> **Task to complete**
Please give back word for word the lines below, from the first one through the one with "sharp(frame_mould(mx0, mx1, 0.22, 2.9, yd".

> **Raw data**
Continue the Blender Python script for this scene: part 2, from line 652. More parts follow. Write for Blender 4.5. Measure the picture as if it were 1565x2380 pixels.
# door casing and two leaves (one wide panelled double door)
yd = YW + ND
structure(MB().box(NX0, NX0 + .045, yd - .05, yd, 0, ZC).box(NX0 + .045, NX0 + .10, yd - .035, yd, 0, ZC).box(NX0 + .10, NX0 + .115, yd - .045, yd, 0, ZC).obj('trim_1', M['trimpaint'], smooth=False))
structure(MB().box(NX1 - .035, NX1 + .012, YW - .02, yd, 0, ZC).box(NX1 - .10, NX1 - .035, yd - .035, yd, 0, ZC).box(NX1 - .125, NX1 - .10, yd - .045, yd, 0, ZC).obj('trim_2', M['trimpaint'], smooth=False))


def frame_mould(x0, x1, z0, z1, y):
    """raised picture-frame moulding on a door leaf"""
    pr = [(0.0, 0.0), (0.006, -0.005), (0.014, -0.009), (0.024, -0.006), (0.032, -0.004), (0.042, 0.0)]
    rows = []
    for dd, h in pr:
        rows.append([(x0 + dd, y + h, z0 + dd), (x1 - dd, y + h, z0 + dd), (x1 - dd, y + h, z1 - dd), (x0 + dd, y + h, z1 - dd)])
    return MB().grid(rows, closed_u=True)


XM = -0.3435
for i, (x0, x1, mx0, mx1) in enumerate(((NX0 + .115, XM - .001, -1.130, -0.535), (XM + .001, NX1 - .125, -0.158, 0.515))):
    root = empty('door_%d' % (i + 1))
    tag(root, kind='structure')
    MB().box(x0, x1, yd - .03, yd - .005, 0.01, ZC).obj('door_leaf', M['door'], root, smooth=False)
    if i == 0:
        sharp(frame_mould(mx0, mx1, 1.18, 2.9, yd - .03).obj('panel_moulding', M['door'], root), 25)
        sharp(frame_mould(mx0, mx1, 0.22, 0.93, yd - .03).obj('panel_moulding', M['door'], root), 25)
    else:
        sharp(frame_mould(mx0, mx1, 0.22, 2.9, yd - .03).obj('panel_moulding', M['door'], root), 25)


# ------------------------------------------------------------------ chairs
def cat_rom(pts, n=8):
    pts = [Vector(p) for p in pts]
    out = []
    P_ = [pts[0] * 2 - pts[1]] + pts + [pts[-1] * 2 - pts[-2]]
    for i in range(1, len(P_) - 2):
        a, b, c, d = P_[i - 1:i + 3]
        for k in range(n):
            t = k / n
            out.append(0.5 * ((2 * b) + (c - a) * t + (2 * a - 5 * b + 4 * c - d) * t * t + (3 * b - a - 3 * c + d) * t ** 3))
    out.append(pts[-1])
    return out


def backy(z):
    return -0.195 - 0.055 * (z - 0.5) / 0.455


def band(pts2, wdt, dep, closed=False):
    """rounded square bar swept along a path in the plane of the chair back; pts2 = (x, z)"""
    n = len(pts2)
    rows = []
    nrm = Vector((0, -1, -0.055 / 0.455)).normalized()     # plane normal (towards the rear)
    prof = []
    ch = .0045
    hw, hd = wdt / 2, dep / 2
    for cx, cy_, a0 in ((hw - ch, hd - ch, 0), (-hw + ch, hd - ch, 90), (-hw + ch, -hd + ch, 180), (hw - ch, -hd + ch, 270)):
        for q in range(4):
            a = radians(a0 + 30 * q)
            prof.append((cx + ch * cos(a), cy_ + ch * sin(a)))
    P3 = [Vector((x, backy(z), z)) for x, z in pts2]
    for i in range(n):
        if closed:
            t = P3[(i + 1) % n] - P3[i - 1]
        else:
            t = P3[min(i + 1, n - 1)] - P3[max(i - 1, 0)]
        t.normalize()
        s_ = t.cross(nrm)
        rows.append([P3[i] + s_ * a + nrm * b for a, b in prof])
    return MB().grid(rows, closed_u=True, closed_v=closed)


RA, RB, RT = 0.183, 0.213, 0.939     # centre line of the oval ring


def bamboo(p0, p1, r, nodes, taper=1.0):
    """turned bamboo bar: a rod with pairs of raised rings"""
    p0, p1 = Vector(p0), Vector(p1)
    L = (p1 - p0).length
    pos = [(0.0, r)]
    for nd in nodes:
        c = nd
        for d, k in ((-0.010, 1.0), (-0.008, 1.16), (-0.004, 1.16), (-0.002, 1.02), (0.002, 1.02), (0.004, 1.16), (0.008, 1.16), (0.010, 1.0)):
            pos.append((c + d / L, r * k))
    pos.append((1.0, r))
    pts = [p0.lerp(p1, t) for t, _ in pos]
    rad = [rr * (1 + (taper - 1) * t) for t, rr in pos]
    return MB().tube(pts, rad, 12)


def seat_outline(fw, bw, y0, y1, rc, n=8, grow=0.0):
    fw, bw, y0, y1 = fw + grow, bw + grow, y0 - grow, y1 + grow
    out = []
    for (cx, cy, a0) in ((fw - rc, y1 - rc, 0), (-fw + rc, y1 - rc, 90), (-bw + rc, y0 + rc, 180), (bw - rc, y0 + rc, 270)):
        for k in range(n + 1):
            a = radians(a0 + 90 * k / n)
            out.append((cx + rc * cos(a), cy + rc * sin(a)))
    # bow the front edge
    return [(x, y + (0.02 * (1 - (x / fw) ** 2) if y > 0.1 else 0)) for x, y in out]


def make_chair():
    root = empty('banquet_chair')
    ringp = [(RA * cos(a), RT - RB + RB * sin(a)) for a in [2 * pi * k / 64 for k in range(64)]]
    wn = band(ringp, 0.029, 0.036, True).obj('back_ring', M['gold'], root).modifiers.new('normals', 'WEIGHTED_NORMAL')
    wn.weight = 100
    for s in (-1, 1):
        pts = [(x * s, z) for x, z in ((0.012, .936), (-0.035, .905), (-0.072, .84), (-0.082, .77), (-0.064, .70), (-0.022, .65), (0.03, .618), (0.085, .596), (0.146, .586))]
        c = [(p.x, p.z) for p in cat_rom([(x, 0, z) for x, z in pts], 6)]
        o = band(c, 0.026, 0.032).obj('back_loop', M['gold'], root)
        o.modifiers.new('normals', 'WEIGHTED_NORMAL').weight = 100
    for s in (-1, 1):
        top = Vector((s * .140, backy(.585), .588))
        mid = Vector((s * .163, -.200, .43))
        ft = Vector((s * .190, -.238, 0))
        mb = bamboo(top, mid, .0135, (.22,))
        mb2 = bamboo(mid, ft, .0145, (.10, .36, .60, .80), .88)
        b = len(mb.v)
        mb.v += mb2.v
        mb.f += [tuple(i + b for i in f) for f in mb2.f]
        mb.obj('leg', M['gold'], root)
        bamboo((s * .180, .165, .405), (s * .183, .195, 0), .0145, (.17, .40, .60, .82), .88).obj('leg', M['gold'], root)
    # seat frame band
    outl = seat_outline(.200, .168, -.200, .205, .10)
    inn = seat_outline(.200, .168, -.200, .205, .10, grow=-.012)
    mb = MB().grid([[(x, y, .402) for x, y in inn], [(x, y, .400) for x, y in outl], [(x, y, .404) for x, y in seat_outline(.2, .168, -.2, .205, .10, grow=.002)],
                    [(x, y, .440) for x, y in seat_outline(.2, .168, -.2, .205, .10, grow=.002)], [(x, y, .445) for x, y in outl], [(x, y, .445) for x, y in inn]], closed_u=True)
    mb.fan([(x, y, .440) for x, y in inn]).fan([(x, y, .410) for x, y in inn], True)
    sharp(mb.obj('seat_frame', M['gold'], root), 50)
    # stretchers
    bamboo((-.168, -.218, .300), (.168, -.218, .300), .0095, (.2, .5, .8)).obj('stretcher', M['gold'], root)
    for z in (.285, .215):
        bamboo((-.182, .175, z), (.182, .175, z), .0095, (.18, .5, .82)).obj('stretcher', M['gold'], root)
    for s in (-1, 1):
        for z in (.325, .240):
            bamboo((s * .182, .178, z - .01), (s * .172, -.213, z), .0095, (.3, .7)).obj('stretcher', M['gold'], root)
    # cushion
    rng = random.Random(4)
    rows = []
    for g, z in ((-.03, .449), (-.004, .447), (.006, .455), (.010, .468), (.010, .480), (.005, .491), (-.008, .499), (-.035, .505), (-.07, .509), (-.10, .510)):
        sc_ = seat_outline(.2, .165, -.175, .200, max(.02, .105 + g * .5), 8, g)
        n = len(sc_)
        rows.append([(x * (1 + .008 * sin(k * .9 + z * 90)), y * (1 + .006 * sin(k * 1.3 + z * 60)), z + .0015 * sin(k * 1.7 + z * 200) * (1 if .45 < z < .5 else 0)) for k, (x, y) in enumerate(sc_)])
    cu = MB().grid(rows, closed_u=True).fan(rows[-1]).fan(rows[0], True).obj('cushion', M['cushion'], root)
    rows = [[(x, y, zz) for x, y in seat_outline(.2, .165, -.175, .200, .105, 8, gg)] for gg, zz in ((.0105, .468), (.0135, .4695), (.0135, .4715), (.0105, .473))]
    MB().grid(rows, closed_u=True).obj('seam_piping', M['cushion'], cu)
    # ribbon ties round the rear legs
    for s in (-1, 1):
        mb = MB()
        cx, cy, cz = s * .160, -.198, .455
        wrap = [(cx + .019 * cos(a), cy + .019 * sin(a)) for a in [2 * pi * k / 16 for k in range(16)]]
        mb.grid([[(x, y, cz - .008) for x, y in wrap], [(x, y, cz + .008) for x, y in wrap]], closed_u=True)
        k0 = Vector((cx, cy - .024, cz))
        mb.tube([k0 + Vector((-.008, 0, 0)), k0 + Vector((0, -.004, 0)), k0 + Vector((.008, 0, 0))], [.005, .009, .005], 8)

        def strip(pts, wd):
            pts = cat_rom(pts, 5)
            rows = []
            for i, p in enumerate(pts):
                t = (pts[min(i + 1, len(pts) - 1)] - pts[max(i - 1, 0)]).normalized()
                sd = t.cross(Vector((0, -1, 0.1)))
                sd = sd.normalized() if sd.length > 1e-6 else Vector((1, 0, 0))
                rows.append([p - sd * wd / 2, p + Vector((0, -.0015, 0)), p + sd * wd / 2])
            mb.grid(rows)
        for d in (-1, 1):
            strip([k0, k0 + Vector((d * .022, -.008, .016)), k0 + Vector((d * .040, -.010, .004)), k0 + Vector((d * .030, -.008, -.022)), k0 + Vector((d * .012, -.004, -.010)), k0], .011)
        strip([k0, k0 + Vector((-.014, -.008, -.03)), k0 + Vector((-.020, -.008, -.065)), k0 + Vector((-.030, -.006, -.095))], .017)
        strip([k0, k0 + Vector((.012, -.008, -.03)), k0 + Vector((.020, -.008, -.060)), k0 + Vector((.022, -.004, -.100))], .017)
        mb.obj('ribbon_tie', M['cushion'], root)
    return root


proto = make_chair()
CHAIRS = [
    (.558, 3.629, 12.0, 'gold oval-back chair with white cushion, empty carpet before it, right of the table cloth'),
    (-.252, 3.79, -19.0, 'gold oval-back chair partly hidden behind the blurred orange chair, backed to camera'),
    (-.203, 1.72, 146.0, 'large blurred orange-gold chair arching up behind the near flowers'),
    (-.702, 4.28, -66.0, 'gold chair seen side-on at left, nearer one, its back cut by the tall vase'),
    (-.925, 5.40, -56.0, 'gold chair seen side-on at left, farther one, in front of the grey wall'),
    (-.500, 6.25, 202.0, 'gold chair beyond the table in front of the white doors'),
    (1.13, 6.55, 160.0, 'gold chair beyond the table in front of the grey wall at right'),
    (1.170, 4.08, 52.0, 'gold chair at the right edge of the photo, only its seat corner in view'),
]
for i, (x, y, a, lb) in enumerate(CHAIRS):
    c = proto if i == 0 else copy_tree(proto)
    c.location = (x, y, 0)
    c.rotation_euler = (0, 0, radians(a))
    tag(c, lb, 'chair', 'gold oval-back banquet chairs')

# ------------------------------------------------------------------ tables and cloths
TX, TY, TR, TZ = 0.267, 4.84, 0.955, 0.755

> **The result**
Continue the Blender Python script for this scene: part 2, from line 652. More parts follow. Write for Blender 4.5. Measure the picture as if it were 1565x2380 pixels.
# door casing and two leaves (one wide panelled double door)
yd = YW + ND
structure(MB().box(NX0, NX0 + .045, yd - .05, yd, 0, ZC).box(NX0 + .045, NX0 + .10, yd - .035, yd, 0, ZC).box(NX0 + .10, NX0 + .115, yd - .045, yd, 0, ZC).obj('trim_1', M['trimpaint'], smooth=False))
structure(MB().box(NX1 - .035, NX1 + .012, YW - .02, yd, 0, ZC).box(NX1 - .10, NX1 - .035, yd - .035, yd, 0, ZC).box(NX1 - .125, NX1 - .10, yd - .045, yd, 0, ZC).obj('trim_2', M['trimpaint'], smooth=False))


def frame_mould(x0, x1, z0, z1, y):
    """raised picture-frame moulding on a door leaf"""
    pr = [(0.0, 0.0), (0.006, -0.005), (0.014, -0.009), (0.024, -0.006), (0.032, -0.004), (0.042, 0.0)]
    rows = []
    for dd, h in pr:
        rows.append([(x0 + dd, y + h, z0 + dd), (x1 - dd, y + h, z0 + dd), (x1 - dd, y + h, z1 - dd), (x0 + dd, y + h, z1 - dd)])
    return MB().grid(rows, closed_u=True)


XM = -0.3435
for i, (x0, x1, mx0, mx1) in enumerate(((NX0 + .115, XM - .001, -1.130, -0.535), (XM + .001, NX1 - .125, -0.158, 0.515))):
    root = empty('door_%d' % (i + 1))
    tag(root, kind='structure')
    MB().box(x0, x1, yd - .03, yd - .005, 0.01, ZC).obj('door_leaf', M['door'], root, smooth=False)
    if i == 0:
        sharp(frame_mould(mx0, mx1, 1.18, 2.9, yd - .03).obj('panel_moulding', M['door'], root), 25)
        sharp(frame_mould(mx0, mx1, 0.22, 0.93, yd - .03).obj('panel_moulding', M['door'], root), 25)
    else:
        sharp(frame_mould(mx0, mx1, 0.22, 2.9, yd - .03).obj('panel_moulding', M['door'], root), 25)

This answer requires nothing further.